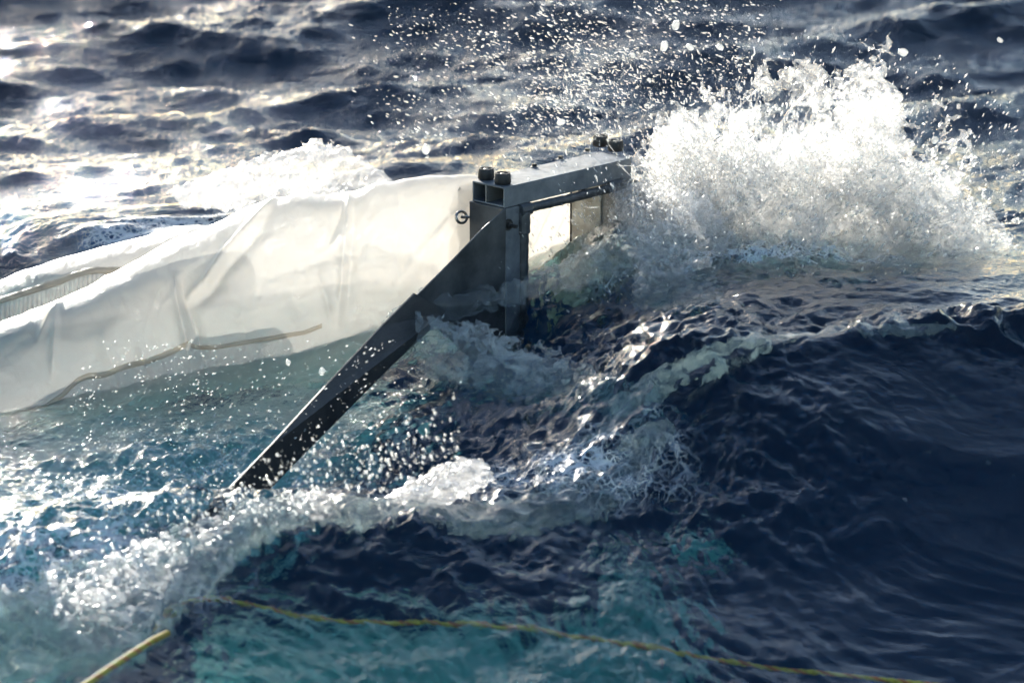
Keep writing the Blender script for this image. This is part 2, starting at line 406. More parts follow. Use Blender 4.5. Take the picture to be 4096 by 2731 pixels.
# churned water: lumpy displacement in all three directions
t1 = fbm(X*7, Y*7, H*7+1.1, 4, .55, ridge=True); t2 = fbm(X*24, Y*24, H*20+3.1, 3, .55)
H = H+T_*(t1*.040+t2*.013)
DX = T_*fbm(X*9+4, Y*9, H*8, 3, .55)*.035; DY = T_*fbm(X*9, Y*9+8, H*8, 3, .55)*.035
V = np.stack([X+DX, Y+DY, H], -1).reshape(-1, 3)
ny, nx = X.shape
ii, jj = np.meshgrid(np.arange(ny-1), np.arange(nx-1), indexing='ij')
F = np.stack([ii*nx+jj, ii*nx+jj+1, (ii+1)*nx+jj+1, (ii+1)*nx+jj], -1).reshape(-1, 4)
sea = np_mesh('sea_water', V, F, M_SEA); meta(sea, kind='structure')
foam = np.clip(gauss(X, Y, .6, .35, .35, .2)*.3
               + gauss(X, Y, .25, .2, .22, .15)*.08+gauss(X, Y, .62, .10, .40, .10)*.32+gauss(X, Y, .15, -.95, .32, .14)*.08+gauss(X, Y, -.75, -.75, .45, .35)*.36+gauss(X, Y, -.9, -1.35, .3, .2)*.45+gauss(X, Y, -.62, .75, .35, .12)*.8+gauss(X, Y, .1, -.85, .3, .12)*.35, 0, 1)
for nm, arr in (('foam', foam), ('ripple', np.clip(.42-.28*calm+.35*sstep(.5, 1.5, Y)+.15*gauss(X, Y, -.8, -.8, .5, .4), .08, 1)*np.ones_like(X))):
    a = sea.data.attributes.new(nm, 'FLOAT', 'POINT'); a.data.foreach_set('value', np.ascontiguousarray(arr, np.float32).ravel())
dp = 60
deep = pymesh('deep_water', [(-900,-900,-1.7),(900,-900,-1.7),(900,1500,-1.7),(-900,1500,-1.7)], [(0,1,2,3)], M_DEEP); meta(deep, kind='structure')

# ---------------------------------------------------------------- the trawl
trawl = bpy.data.objects.new('surface_trawl', None); COL.objects.link(trawl)
meta(trawl, 'grey metal surface trawl with white net bag, ploughing through the waves', 'trawl')
EL = np.array([.693, .7205, -.0285]); EL /= np.linalg.norm(EL)
EH = np.array([0, .041, .999]); EH -= EL*(EH @ EL); EH /= np.linalg.norm(EH)
EB = np.cross(EH, EL)
ORG = CAMP+FWD*6.99+np.array([1., 0, 0])*(-29.4/1815*1.0)+UPC*(615.1/1815)
FR = Matrix(((EL[0], EB[0], EH[0], ORG[0]), (EL[1], EB[1], EH[1], ORG[1]), (EL[2], EB[2], EH[2], ORG[2]), (0,0,0,1)))
trawl.matrix_world = FR
def loc(P): return (np.asarray(P)-ORG) @ np.stack([EL, EB, EH], 1)
def wld(p): p = np.asarray(p, float); return ORG+p[..., 0:1]*EL+p[..., 1:2]*EB+p[..., 2:3]*EH
def onface(u, v, yb=0.0):      # photo position -> frame-local (x,z) on the plane y = yb
    r = ray(u, v); n = EB; t = ((ORG+EB*yb-CAMP) @ n)/(r @ n); q = loc(CAMP+r*t); return (float(q[0]), float(q[2]))
BL = onface(631.4, 151.8)[0]       # beam length from its far front corner
print('beam length', BL)
BW, BH, wt = .100, .0465, .0042
# hollow crossbeam
x0, x1 = 0.0, BL
o = [(0, 0), (BW, 0), (BW, -BH), (0, -BH)]; i_ = [(wt, -wt), (BW-wt, -wt), (BW-wt, -BH+wt), (wt, -BH+wt)]
V = []; 
for xx in (x0, x1):
    V += [(xx, a, b) for a, b in o]+[(xx, a, b) for a, b in i_]
F = []
for k in range(4):
    k2 = (k+1) % 4
    F += [(k, k2, 8+k2, 8+k), (4+k, 12+k, 12+k2, 4+k2), (k, 4+k, 4+k2, k2), (8+k, 8+k2, 12+k2, 12+k)]
beam = pymesh('crossbeam', V, F, M_ALU, trawl, bevel=.0011)
yd = BW*.59
box('divider', (.001, yd-.002, -BH+wt), (BL-.001, yd+.002, -wt), M_ALU_IN, beam, 0)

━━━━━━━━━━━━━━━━

● **TASK**:
Write out again exactly the lines from the start of the data above through the line containing "M_DEEP); meta(deep, kind='structure')", inclusive, excluding any pictures.

● **SOLUTION TO THIS EXERCISE**:
Keep writing the Blender script for this image. This is part 2, starting at line 406. More parts follow. Use Blender 4.5. Take the picture to be 4096 by 2731 pixels.
# churned water: lumpy displacement in all three directions
t1 = fbm(X*7, Y*7, H*7+1.1, 4, .55, ridge=True); t2 = fbm(X*24, Y*24, H*20+3.1, 3, .55)
H = H+T_*(t1*.040+t2*.013)
DX = T_*fbm(X*9+4, Y*9, H*8, 3, .55)*.035; DY = T_*fbm(X*9, Y*9+8, H*8, 3, .55)*.035
V = np.stack([X+DX, Y+DY, H], -1).reshape(-1, 3)
ny, nx = X.shape
ii, jj = np.meshgrid(np.arange(ny-1), np.arange(nx-1), indexing='ij')
F = np.stack([ii*nx+jj, ii*nx+jj+1, (ii+1)*nx+jj+1, (ii+1)*nx+jj], -1).reshape(-1, 4)
sea = np_mesh('sea_water', V, F, M_SEA); meta(sea, kind='structure')
foam = np.clip(gauss(X, Y, .6, .35, .35, .2)*.3
               + gauss(X, Y, .25, .2, .22, .15)*.08+gauss(X, Y, .62, .10, .40, .10)*.32+gauss(X, Y, .15, -.95, .32, .14)*.08+gauss(X, Y, -.75, -.75, .45, .35)*.36+gauss(X, Y, -.9, -1.35, .3, .2)*.45+gauss(X, Y, -.62, .75, .35, .12)*.8+gauss(X, Y, .1, -.85, .3, .12)*.35, 0, 1)
for nm, arr in (('foam', foam), ('ripple', np.clip(.42-.28*calm+.35*sstep(.5, 1.5, Y)+.15*gauss(X, Y, -.8, -.8, .5, .4), .08, 1)*np.ones_like(X))):
    a = sea.data.attributes.new(nm, 'FLOAT', 'POINT'); a.data.foreach_set('value', np.ascontiguousarray(arr, np.float32).ravel())
dp = 60
deep = pymesh('deep_water', [(-900,-900,-1.7),(900,-900,-1.7),(900,1500,-1.7),(-900,1500,-1.7)], [(0,1,2,3)], M_DEEP); meta(deep, kind='structure')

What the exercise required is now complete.